┌──
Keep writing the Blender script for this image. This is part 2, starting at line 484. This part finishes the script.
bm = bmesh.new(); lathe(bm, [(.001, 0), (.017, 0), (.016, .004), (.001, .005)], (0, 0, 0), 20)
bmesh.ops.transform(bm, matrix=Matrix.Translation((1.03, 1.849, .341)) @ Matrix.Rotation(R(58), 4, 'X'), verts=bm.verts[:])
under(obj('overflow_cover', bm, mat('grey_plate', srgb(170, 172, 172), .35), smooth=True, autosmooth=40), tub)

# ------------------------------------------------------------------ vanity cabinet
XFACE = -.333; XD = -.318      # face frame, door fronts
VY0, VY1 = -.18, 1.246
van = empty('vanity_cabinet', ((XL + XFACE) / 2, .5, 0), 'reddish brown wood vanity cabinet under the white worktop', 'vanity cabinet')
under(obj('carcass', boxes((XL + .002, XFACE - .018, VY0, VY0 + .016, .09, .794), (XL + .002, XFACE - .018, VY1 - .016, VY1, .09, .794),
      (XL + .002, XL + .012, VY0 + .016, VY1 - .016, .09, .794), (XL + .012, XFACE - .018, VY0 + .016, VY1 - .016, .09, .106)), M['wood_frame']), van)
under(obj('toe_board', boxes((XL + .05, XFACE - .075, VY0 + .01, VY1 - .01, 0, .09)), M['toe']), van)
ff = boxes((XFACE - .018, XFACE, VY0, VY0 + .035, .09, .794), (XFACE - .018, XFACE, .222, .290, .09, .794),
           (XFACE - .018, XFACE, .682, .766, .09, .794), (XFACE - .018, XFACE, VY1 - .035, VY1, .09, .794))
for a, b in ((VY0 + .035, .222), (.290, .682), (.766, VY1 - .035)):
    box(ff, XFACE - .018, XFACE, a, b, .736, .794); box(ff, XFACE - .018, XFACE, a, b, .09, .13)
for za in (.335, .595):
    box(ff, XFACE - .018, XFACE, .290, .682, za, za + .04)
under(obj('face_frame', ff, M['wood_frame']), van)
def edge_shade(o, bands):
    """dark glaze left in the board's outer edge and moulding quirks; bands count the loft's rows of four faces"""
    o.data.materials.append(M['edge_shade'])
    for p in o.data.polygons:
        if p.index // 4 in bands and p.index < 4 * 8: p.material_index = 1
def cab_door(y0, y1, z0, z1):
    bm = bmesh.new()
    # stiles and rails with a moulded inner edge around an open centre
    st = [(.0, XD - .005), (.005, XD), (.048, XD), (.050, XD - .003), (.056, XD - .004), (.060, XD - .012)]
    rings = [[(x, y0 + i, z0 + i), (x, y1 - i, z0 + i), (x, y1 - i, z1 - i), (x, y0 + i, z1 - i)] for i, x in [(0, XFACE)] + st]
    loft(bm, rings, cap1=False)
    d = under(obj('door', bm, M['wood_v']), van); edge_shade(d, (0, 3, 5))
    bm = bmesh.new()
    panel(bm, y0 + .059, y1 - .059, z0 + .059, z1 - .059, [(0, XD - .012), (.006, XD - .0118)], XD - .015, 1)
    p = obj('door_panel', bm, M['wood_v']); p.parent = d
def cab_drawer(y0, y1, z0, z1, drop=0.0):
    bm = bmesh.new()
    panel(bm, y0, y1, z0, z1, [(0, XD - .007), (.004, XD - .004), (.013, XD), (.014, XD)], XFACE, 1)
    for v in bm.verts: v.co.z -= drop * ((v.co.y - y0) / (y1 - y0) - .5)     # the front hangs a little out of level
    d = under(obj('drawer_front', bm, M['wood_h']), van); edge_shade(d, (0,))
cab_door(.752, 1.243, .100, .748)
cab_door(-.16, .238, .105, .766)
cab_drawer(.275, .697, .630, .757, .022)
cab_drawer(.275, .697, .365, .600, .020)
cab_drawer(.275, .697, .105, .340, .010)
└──
┌──
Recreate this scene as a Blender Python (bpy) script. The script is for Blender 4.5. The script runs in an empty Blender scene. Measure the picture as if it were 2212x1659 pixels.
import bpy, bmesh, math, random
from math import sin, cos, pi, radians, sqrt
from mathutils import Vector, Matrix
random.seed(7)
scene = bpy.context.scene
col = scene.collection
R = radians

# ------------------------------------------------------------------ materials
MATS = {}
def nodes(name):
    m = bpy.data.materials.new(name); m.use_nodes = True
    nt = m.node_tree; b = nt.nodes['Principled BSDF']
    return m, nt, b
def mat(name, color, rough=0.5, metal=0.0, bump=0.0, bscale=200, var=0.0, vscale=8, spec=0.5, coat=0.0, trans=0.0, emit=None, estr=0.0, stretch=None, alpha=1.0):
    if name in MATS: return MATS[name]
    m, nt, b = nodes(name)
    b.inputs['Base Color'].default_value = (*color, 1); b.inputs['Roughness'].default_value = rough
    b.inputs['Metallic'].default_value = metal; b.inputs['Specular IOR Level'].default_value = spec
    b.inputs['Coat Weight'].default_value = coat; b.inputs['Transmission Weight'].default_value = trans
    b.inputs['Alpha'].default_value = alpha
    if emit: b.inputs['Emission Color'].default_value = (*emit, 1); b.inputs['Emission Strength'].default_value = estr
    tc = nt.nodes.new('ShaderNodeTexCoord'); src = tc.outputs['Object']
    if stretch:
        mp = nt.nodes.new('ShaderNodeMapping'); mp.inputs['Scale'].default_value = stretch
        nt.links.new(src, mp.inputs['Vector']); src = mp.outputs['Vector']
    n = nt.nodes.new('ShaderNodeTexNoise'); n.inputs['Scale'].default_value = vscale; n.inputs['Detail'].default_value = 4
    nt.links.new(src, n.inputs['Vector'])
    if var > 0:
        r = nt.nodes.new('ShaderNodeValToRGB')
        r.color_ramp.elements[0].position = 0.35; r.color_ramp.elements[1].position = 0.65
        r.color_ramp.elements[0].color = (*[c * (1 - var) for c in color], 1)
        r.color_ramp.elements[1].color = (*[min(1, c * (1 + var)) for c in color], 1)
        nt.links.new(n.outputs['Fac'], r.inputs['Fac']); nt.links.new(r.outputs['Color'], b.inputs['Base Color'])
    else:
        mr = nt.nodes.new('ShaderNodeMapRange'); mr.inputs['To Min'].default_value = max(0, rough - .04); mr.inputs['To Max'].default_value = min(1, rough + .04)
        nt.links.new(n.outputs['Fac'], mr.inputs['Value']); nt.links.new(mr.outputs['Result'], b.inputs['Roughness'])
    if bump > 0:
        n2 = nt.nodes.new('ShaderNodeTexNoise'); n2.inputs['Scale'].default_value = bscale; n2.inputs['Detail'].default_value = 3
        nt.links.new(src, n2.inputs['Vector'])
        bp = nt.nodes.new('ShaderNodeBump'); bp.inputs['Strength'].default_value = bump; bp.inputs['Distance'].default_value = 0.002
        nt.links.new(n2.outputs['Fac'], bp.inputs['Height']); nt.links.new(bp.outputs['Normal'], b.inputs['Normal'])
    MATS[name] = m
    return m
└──
*Aim*.
Give nothing but the number of lines containing the string "empty".

*Final answer*.
2